# Material:

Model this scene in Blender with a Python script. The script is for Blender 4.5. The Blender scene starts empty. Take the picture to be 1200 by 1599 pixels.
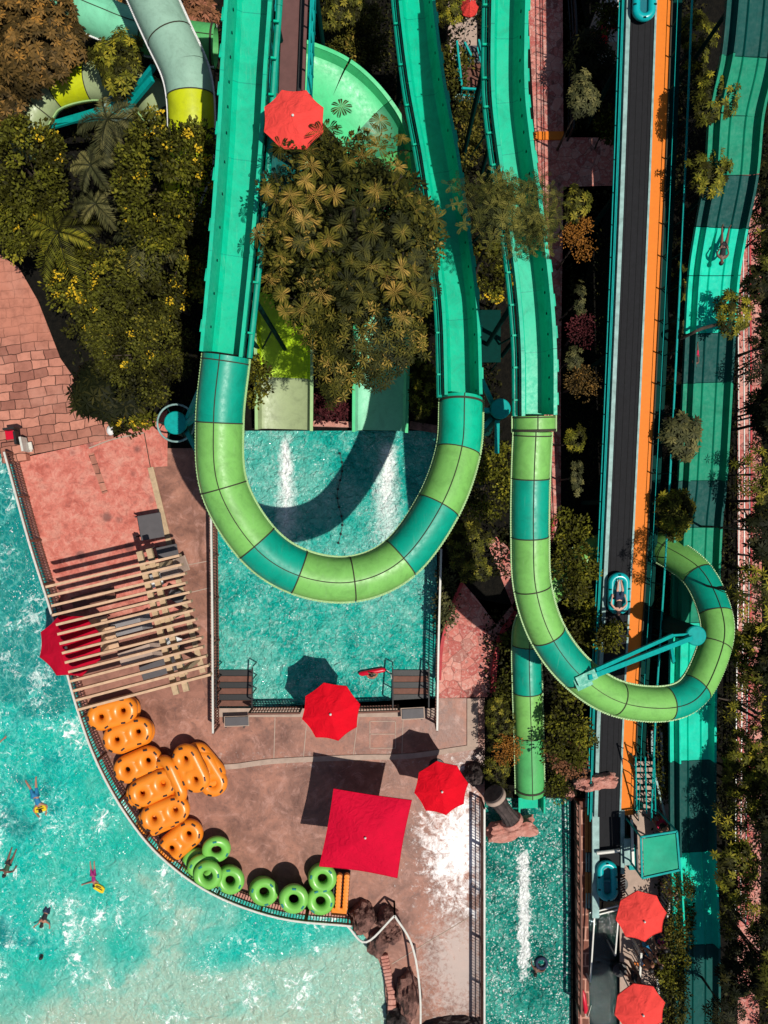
import bpy, bmesh, math, random
import numpy as np
from mathutils import Vector, Matrix, Quaternion
from math import radians as R, pi, sin, cos

# ---------------------------------------------------------------- camera, world, sun
S = bpy.context.scene
COL = S.collection
H = 30.0                       # camera height above the decks
def P(px, py, z=0.0):          # photo pixel of a point that stands z metres above the deck -> world
    k = (H - z) / H / 40.0
    return Vector(((px - 600) * k, -(py - 799.5) * k, z))
cam_d = bpy.data.cameras.new('camera'); cam = bpy.data.objects.new('camera', cam_d); COL.objects.link(cam)
cam.location = (0, 0, H); cam_d.sensor_fit = 'VERTICAL'; cam_d.angle = 2 * math.atan(1599 / 80.0 / H)
cam_d.clip_end = 500; S.camera = cam
SUN = Vector((.375, -.20, 1.0)).normalized()
w = bpy.data.worlds.new('World'); S.world = w; w.use_nodes = True
nt = w.node_tree; bg = nt.nodes['Background']; sky = nt.nodes.new('ShaderNodeTexSky')
sky.sky_type = 'NISHITA'; sky.sun_disc = False; sky.sun_elevation = math.asin(SUN.z); sky.sun_rotation = math.atan2(SUN.x, SUN.y)
nt.links.new(sky.outputs[0], bg.inputs[0]); bg.inputs[1].default_value = .068
sd = bpy.data.lights.new('sun', 'SUN'); sd.energy = 4.8; sd.angle = R(.5); sd.color = (1, .95, .87)
so = bpy.data.objects.new('sun', sd); so.rotation_mode = 'QUATERNION'; so.rotation_quaternion = SUN.to_track_quat('Z', 'Y'); so.location = (10, -5, 28); COL.objects.link(so)
S.view_settings.view_transform = 'Standard'; S.view_settings.look = 'None'; S.view_settings.gamma = 1; S.view_settings.exposure = 0.0

rnd = random.Random(7); RG = np.random.default_rng(11)

# ---------------------------------------------------------------- materials
def L(r, g, b, k=.66):         # albedo of a surface that shows (r,g,b) in full sun
    f = lambda c: (c / 255 / 12.92) if c < 10.3 else (((c / 255) + .055) / 1.055) ** 2.4
    return tuple(min(.92, f(c) * k) for c in (r, g, b)) + (1,)
class NT:
    def __init__(s, name):
        s.m = bpy.data.materials.new(name); s.m.use_nodes = True; s.t = s.m.node_tree; s.b = s.t.nodes['Principled BSDF']
        s._pos = None
    def n(s, typ, **kw):
        x = s.t.nodes.new('ShaderNode' + typ)
        for k, v in kw.items():
            setattr(x, k, v)
        return x
    def put(s, sock, v):
        if isinstance(v, bpy.types.NodeSocket): s.t.links.new(v, sock)
        elif v is not None:
            if isinstance(v, (int, float)) and hasattr(sock.default_value, '__len__'): v = (v, v, v, 1)[:len(sock.default_value)]
            sock.default_value = v
    @property
    def pos(s):
        if s._pos is None: s._pos = s.n('NewGeometry').outputs['Position']
        return s._pos
    def objpos(s): return s.n('TexCoord').outputs['Object']
    def math(s, op, a, b=None, c=None, clamp=False):
        x = s.n('Math', operation=op, use_clamp=clamp); s.put(x.inputs[0], a)
        if b is not None: s.put(x.inputs[1], b)
        if c is not None: s.put(x.inputs[2], c)
        return x.outputs[0]
    def noise(s, scale, detail=4, rough=.55, vec=None, dist=0, sc=None):
        x = s.n('TexNoise'); v = vec or s.pos
        if sc: v = s.scale(v, sc)
        s.put(x.inputs['Vector'], v); x.inputs['Scale'].default_value = scale; x.inputs['Detail'].default_value = detail
        x.inputs['Roughness'].default_value = rough; x.inputs['Distortion'].default_value = dist
        return x.outputs['Fac']
    def scale(s, v, sc, loc=(0, 0, 0), rot=(0, 0, 0)):
        x = s.n('Mapping'); s.put(x.inputs[0], v); x.inputs['Scale'].default_value = sc; x.inputs['Location'].default_value = loc; x.inputs['Rotation'].default_value = rot
        return x.outputs[0]
    def warp(s, scale, amt, vec=None):
        x = s.n('TexNoise'); s.put(x.inputs['Vector'], vec or s.pos); x.inputs['Scale'].default_value = scale
        a = s.n('VectorMath', operation='MULTIPLY_ADD'); s.put(a.inputs[0], x.outputs['Color']); a.inputs[1].default_value = (amt,) * 3; s.put(a.inputs[2], vec or s.pos)
        return a.outputs[0]
    def vor(s, scale, feature='F1', vec=None, out='Distance'):
        x = s.n('TexVoronoi', feature=feature); s.put(x.inputs['Vector'], vec or s.pos); x.inputs['Scale'].default_value = scale
        return x.outputs[out]
    def mr(s, v, a, b, c=0., d=1., smooth=False):
        x = s.n('MapRange'); x.clamp = True
        if smooth: x.interpolation_type = 'SMOOTHSTEP'
        s.put(x.inputs[0], v)
        for i, q in enumerate((a, b, c, d)): x.inputs[i + 1].default_value = q
        return x.outputs[0]
    def ramp(s, f, stops):
        x = s.n('ValToRGB'); s.put(x.inputs[0], f); cr = x.color_ramp
        while len(cr.elements) < len(stops): cr.elements.new(.5)
        for e, (p, c) in zip(cr.elements, stops): e.position = p; e.color = c
        return x.outputs[0]
    def mix(s, f, a, b, mode='MIX'):
        x = s.n('MixRGB', blend_type=mode); s.put(x.inputs[0], f); s.put(x.inputs[1], a); s.put(x.inputs[2], b)
        return x.outputs[0]
    def xyz(s):
        x = s.n('SeparateXYZ'); s.put(x.inputs[0], s.pos); return x.outputs
    def bump(s, h, strength=.3, dist=.02, normal=None):
        x = s.n('Bump'); x.inputs['Strength'].default_value = strength; x.inputs['Distance'].default_value = dist; s.put(x.inputs['Height'], h)
        if normal is not None: s.put(x.inputs['Normal'], normal)
        return x.outputs[0]
    def out(s, col=None, rough=None, normal=None, spec=None, metal=None, alpha=None, coat=None):
        b = s.b; s.put(b.inputs['Base Color'], col); s.put(b.inputs['Roughness'], rough)
        if normal is not None: s.put(b.inputs['Normal'], normal)
        if spec is not None: s.put(b.inputs['Specular IOR Level'], spec)
        if metal is not None: s.put(b.inputs['Metallic'], metal)
        if alpha is not None: s.put(b.inputs['Alpha'], alpha)
        if coat is not None: s.put(b.inputs['Coat Weight'], coat)
        return s.m
def dim(c, k): return tuple(x * k for x in c[:3]) + (1,)
def simple(name, c, rough=.5, var=.12, scale=3, bump=.1, spec=.4, coat=None):
    n = NT(name); f = n.noise(scale, 5, .6)
    col = n.ramp(f, [(.3, dim(c, 1 - var)), (.7, dim(c, 1 + var))])
    fine = n.noise(scale * 14, 3)
    return n.out(col, n.mr(fine, .3, .7, max(.05, rough - .08), min(1, rough + .1)), n.bump(fine, bump, .01), spec, coat=coat)
def fibreglass(name, c, grime=.35, rough=.32, spec=.32):
    n = NT(name); f = n.noise(1.5, 7, .7, dist=.8); g = n.noise(7, 6, .7)
    s = n.noise(3, 5, .7, sc=(6, .5, .5))
    col = n.ramp(f, [(.28, dim(c, .74)), (.5, c), (.72, dim(c, 1.12))])
    col = n.mix(n.math('MULTIPLY', n.mr(g, .5, .8), grime), col, dim(c, .5))
    col = n.mix(n.math('MULTIPLY', n.mr(s, .58, .75), grime * .3), col, (.45, .55, .4, 1))
    return n.out(col, n.mr(g, .3, .7, rough, rough + .25), n.bump(f, .1, .02), spec)
def metal(name, c, rough=.4): return simple(name, c, rough, .1, 8, .05, .5)
def leafy(name, stops, rough=.55, trans=.0):
    n = NT(name); g = n.n('Attribute', attribute_name='tint').outputs['Fac']
    big = n.noise(.9, 3); f = n.math('ADD', n.math('MULTIPLY', g, .8), n.math('MULTIPLY', n.mr(big, .35, .65), .2))
    return n.out(n.ramp(f, stops), rough, None, .06)

M = {}
M['teal'] = fibreglass('teal_gelcoat', L(0, 206, 162))
M['teal_mid'] = fibreglass('mid_teal_gelcoat', L(0, 174, 144))
M['teal_dark'] = fibreglass('dark_teal_gelcoat', L(0, 104, 98))
M['lime'] = fibreglass('lime_gelcoat', L(138, 208, 104), .45)
M['green'] = fibreglass('green_gelcoat', L(96, 196, 112), .4)
M['mint'] = fibreglass('mint_gelcoat', L(88, 226, 150), .3)
M['mintw'] = fibreglass('pale_mint_gelcoat', L(136, 226, 180), .3)
M['pale'] = fibreglass('pale_gelcoat', L(160, 200, 176), .45)
M['deepgreen'] = fibreglass('deep_green_gelcoat', L(40, 150, 100), .3); M['mintdark'] = fibreglass('dull_teal_gelcoat', L(14, 150, 114), .2, .5, .15); M['teal_m2'] = fibreglass('bright_turquoise_gelcoat', L(0, 222, 186), .2, .5, .15); M['teal_deep'] = fibreglass('deep_teal_gelcoat', L(0, 84, 78), .2, .5, .15)
M['yellow'] = fibreglass('yellow_gelcoat', L(212, 222, 20), .3)
M['yelgreen'] = fibreglass('yellow_green_gelcoat', L(196, 236, 20), .3)
M['oldpale'] = fibreglass('weathered_pale_gelcoat', L(172, 188, 138), .35)
M['white'] = metal('white_paint', L(228, 226, 215))
M['palemetal'] = simple('pale_teal_rail_metal', L(150, 186, 180), .55, .3, 4, .1, .3)
M['tealpipe'] = simple('teal_painted_steel', L(0, 172, 164), .65, .15, 8, .05, .15)
M['darkteal'] = simple('dark_teal_steel', L(0, 56, 50), .8, .15, 8, .05, .08)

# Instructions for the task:
From the first line of the material down to the line containing "from math import radians as R, pi, sin, cos", inclusive, return each line exactly, skipping any picture.

# Reply to the task:
Model this scene in Blender with a Python script. The script is for Blender 4.5. The Blender scene starts empty. Take the picture to be 1200 by 1599 pixels.
import bpy, bmesh, math, random
import numpy as np
from mathutils import Vector, Matrix, Quaternion
from math import radians as R, pi, sin, cos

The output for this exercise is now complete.